Переписку они поддерживали довольно интенсивно. Она была продолжением их бесед, с годами – всё более редких, но это и понятно – почему так получалось.
В письмах Анастасии Ивановны были – рассказы о своём житье-бытье, просьбы, рекомендации для собиравшихся приехать к Марии Николаевне знакомых, сообщения о своих литературных делах, о том, чем занята, что она пишет, а главным был тон, из которого следовало, что жизнь – замечательная штука, и надо в этой жизни и по-настоящему дружить, и много работать.

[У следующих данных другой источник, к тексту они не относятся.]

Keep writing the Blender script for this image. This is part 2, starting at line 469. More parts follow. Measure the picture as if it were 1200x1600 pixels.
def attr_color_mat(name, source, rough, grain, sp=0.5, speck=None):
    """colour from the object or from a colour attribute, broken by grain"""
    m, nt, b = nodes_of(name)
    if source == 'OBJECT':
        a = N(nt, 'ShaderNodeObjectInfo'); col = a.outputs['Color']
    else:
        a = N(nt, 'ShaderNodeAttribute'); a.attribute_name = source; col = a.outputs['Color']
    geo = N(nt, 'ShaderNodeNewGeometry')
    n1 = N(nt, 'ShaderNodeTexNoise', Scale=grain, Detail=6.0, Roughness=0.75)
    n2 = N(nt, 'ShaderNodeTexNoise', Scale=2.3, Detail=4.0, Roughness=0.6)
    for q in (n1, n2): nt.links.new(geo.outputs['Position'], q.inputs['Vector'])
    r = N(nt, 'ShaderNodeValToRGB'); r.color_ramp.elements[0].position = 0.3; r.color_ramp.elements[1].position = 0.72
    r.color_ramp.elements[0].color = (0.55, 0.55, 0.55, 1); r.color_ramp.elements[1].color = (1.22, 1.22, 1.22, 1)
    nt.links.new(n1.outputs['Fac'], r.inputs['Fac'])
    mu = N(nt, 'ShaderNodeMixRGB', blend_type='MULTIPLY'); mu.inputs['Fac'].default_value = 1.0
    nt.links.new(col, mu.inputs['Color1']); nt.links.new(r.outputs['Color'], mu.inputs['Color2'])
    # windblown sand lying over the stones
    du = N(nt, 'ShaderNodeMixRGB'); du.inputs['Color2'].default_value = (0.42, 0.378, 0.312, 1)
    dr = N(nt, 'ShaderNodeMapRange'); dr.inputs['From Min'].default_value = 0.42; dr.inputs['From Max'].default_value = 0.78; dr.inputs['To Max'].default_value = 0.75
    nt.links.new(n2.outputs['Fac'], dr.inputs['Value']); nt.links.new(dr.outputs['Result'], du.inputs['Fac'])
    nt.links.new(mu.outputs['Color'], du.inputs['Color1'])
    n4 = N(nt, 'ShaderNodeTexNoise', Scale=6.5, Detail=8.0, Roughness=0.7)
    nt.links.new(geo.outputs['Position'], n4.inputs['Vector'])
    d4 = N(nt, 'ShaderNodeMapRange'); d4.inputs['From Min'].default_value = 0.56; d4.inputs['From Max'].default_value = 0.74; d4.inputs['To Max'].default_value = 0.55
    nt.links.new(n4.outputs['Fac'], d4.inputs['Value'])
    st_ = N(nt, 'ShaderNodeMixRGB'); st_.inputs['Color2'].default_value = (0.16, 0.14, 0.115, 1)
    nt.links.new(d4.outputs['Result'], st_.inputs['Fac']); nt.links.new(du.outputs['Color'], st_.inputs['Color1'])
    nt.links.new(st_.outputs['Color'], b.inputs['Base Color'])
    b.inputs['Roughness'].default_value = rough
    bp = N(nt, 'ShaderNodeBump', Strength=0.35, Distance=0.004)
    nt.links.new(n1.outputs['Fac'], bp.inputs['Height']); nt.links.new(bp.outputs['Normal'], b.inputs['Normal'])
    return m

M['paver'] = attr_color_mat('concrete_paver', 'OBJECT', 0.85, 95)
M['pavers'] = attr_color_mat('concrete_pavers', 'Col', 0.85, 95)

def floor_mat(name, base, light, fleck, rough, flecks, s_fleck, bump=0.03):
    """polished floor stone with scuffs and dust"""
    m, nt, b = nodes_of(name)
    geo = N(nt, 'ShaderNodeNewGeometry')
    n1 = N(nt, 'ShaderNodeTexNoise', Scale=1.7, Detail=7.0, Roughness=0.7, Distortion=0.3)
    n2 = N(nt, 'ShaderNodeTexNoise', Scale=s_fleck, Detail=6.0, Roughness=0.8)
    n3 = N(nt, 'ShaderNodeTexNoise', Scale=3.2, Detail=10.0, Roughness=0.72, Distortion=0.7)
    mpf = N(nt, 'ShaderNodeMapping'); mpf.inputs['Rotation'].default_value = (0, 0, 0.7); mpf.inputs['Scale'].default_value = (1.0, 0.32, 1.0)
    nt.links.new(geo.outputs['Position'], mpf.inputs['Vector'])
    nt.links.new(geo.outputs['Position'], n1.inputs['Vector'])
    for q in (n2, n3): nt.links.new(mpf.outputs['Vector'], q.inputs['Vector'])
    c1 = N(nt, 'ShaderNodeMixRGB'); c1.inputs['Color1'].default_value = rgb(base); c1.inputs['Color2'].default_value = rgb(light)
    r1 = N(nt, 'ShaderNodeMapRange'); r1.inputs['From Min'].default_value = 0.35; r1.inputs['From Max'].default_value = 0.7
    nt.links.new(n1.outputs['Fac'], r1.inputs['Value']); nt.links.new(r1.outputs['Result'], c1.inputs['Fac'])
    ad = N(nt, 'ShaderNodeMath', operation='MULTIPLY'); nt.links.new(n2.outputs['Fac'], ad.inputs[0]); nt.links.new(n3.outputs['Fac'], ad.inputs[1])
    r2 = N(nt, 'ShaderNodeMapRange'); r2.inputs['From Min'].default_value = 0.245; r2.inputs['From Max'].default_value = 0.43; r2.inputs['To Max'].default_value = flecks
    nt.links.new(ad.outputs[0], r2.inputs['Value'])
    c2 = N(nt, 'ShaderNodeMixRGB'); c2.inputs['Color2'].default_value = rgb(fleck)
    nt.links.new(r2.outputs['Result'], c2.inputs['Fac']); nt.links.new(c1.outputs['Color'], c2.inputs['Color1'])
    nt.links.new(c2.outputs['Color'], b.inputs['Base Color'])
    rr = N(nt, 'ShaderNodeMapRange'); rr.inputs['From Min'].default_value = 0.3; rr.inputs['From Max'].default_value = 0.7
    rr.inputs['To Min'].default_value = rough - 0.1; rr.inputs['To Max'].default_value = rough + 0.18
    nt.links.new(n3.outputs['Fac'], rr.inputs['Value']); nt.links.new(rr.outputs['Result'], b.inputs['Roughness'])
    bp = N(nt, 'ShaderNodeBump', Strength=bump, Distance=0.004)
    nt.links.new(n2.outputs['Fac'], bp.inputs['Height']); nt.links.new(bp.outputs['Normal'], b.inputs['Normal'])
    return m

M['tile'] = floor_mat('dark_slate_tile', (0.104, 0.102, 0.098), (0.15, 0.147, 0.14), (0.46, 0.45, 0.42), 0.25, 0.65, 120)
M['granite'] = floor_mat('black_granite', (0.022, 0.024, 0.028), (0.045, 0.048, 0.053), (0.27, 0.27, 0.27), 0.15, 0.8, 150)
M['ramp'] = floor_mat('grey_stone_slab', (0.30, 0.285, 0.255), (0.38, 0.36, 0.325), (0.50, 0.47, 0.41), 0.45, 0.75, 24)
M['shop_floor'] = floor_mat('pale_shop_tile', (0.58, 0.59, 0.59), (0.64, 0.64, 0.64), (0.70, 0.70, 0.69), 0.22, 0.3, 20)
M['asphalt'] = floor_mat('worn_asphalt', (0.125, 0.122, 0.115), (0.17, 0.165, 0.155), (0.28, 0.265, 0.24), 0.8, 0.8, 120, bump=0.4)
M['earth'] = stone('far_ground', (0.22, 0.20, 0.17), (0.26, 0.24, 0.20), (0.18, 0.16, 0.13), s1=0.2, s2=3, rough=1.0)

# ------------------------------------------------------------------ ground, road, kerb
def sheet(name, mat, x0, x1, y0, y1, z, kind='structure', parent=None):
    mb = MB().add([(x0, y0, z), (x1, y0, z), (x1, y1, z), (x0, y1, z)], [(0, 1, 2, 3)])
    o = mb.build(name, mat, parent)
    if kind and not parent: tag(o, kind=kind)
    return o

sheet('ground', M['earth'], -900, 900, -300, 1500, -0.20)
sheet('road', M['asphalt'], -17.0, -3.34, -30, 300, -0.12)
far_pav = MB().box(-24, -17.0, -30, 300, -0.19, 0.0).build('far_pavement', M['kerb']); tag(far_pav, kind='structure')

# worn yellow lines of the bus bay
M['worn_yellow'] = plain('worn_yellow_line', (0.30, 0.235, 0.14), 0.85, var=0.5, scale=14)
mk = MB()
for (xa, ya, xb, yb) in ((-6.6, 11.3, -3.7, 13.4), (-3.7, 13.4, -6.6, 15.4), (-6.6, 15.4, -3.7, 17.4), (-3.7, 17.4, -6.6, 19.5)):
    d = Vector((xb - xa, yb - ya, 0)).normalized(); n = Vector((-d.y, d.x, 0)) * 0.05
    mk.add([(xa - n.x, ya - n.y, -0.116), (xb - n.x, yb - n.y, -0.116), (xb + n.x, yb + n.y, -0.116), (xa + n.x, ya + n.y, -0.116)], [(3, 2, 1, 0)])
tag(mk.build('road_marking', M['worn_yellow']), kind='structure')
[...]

Некоторые кусочки из цветаевских писем, под настроение, Мария Николаевна, случалось, зачитывала мне вслух.
В голосе её звучала тогда – любовь.
Она любила Цветаевых, обеих. Любила вообще всё, что связано было с обеими сестрами. Любила поэзию Марины Цветаевой. Иногда, редко, после чтения цветаевских стихов, ворчала:
– Кликуша!
Ворчала – любя.
И тут же всё ставила на свои места:
– Но какой поэт!..
Она любила и Ахматову. Очень любила. И – в разговорах со мною – иногда вроде бы и отдавала ей предпочтение. Но именно – вроде бы.
Любила она стихи обеих – и Цветаевой, и Ахматовой.

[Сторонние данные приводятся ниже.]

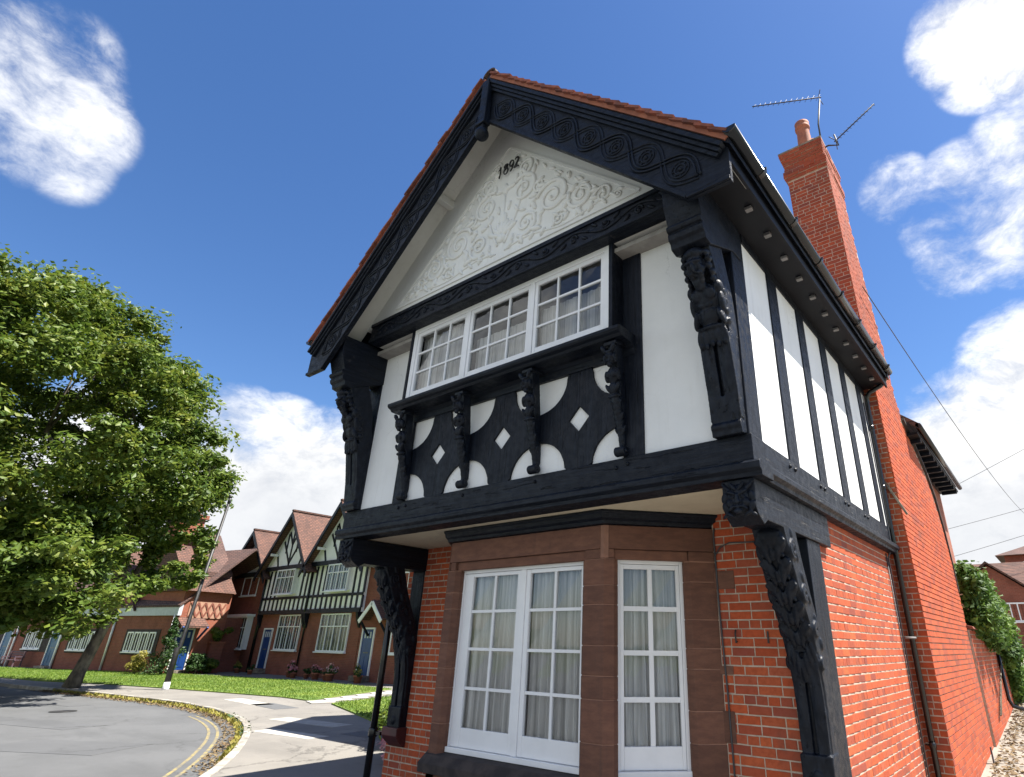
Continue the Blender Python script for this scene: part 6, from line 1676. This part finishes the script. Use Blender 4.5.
# houses beyond the lane
fh = thing('far_brick_house', 'distant red brick house with gable and white windows beyond the ivy', 'house', (0, 41, 1.0))
FB = FY(40)
MB().prism([(-5.2, 0.9), (2.2, 0.9), (2.2, 3.1), (-1.6, 6.25), (-5.2, 3.4)], FB, -3, 0).build('gable_wall', M['far_brick'], fh)
for a, b in (((-1.6, 6.35), (2.6, 2.85)), ((-1.6, 6.35), (-5.6, 3.15))):
    vs = [(a[0], 39.6, a[1]), (b[0], 39.6, b[1]), (b[0], 46, b[1]), (a[0], 46, a[1])]; vs += [(p_, q_, r_+0.12) for p_, q_, r_ in vs]; MB().add(vs, MB.BOX).build('gable_roof', M['far_tile'], fh)
MB().box(-14, 12, 41.5, 50, 0.9, 4.2).build('main_wall', M['far_brick'], fh)
MB().add([(-14, 41.2, 4.1), (12, 41.2, 4.1), (0.4, 46, 6.85), (-14, 46, 6.85), (-14, 41.2, 4.25), (12, 41.2, 4.25), (0.4, 46, 7.0), (-14, 46, 7.0)], MB.BOX).build('main_roof', M['far_tile'], fh)
simple_window(fh, FB, -1.35, 0.25, 3.05, 4.1, 4, None, frame=0.08, bar=0.06)
simple_window(fh, FB, -0.1, 0.95, 1.85, 2.4, 2, None, frame=0.08, bar=0.06)
MB().tube([(0.62, 39.9, 5.0), (0.62, 39.9, 0.95)], 0.06, 8).build('downpipe', M['gutter'], fh)
MB().box(0.5, 2.6, 39.0, 40, 3.2, 3.45).build('porch_canopy', M['soffit_white'], fh); MB().box(1.1, 2.1, 39.92, 40, 1.0, 3.0).build('door', M['door_blue'], fh)
f2 = thing('far_tall_house', 'taller distant brick house with hipped roof at the right edge', 'house', (6, 56, 1.0))
MB().box(-1.4, 14, 56, 64, 1.0, 8.7).build('brick_wall', M['far_brick'], f2)
MB().add([(-2.0, 55.4, 8.6), (14.5, 55.4, 8.6), (14.5, 64.6, 8.6), (-2, 64.6, 8.6), (0.2, 57.6, 9.5), (12, 57.6, 9.5), (12, 62, 9.5), (0.2, 62, 9.5)], MB.BOX).build('roof', M['far_tile_brown'], f2)
for u in (-0.2, 2.2, 4.6):
    for z in (3.2, 6.6): simple_window(f2, FY(56), u, u+1.2, z, z+1.5, 2, None, frame=0.1, bar=0.07)
# overhead wires
for lab, a, b, sag in (('thin black cable running from chimney down to the right', (0.16, 5.72, 7.6), (1.15, 36.0, 8.4), 0.5),
                       ('overhead wire sloping up to the right above ivy, highest', (-9, 40, 8.6), (14, 48, 20.6), 0.3),
                       ('overhead wire crossing pale cloud, middle one', (-9, 40, 7.6), (14, 52, 14.6), 0.3),
                       ('overhead wire crossing pale cloud, lowest one', (-9, 40, 5.6), (14, 52, 13.4), 0.3)):
    a, b = Vector(a), Vector(b)
    pts_ = [a.lerp(b, t)-Vector((0, 0, sag*4*t*(1-t))) for t in np.linspace(0, 1, 24)]
    MB().tube(pts_, 0.009 if a.y < 10 else 0.014, 6).build('overhead_wire', M['wire'], None, org=a, label=lab, cat='wire', group='overhead wires')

С Ахматовой была она знакома. В комнате Марии Николаевны всегда висела её фотография.
Между прочим, рассказывала мне Мария Николаевна, что приходилось ей стоять, в тридцатых годах, в Ленинграде, вместе с Анной Андреевной, – в очередях, тех самых, тюремных, из ахматовского «Реквиема» – помните? —
«Показать бы тебе, насмешнице и любимице всех друзей, Царскосельской весёлой грешнице, что случится с жизнью твоей, – как трехсотая, с передачею, под Крестами будешь стоять и своею слезой горячею новогодний лёд прожигать. Там тюремный тополь качается, и ни звука – а сколько там неповинных жизней кончается…»
Это там, именно в этих очередях, – было то, о чём Ахматова пишет в предисловии к «Реквиему»:
«В страшные годы ежовщины я провела семнадцать месяцев в тюремных очередях в Ленинграде. Как-то раз кто-то «опознал» меня. Тогда стоящая за мной женщина с голубыми губами, которая, конечно, никогда в жизни не слыхала моего имени, очнулась от свойственного нам всем оцепенения и спросила меня на ухо (там все говорили шёпотом):
– А это вы можете описать?
И я сказала:
– Могу.
Тогда что-то вроде улыбки скользнуло по тому, что некогда было её лицом».
И с Павлом Николаевичем Лукницким, человеком, создавшим летопись жизни и творчества Николая Гумилёва, а потом собиравшем и систематизировавшем материалы о жизни и творчестве Анны Ахматовой, в молодости дружила Мария Николаевна.
Помню старую фотографию: вместе с широко улыбающимся красавцем, Павлом Лукницким, плывут в лодочке две красавицы-сестры Изергины.
Мария Николаевна иногда Лукницкого вспоминала.
Говорила о нём:
– Прекрасный человек. Из культурной семьи. Дворянин.
Или, с явным, гордым одобрением в голосе:
– В Александровском корпусе учился. В Пажеском корпусе учился. Красив был – невообразимо!..
И, словно резюмируя:
– Молодец! Многое для русской культуры сделал!..
Её общение с людьми было вообще очень широким.
В этом, с годами всё расширяющемся, означенном светом высокой духовности круге находились и прекрасно уживались представители сразу нескольких поколений, от стариков до зелёной молодёжи.
Помню на веранде у Марии Николаевны скульптора Анатолия Ивановича Григорьева – скульптора очень серьёзного, очень крупного, – и, как это ни досадно, всё ещё должным образом не оценённого, хотя многообразное и сложное творчество его давно говорит само за себя.
Надо – смотреть и видеть. Но ещё и – увидеть. И понять. Искусство – может подождать, конечно. Может – ждать. Годами. Десятилетиями. И даже веками.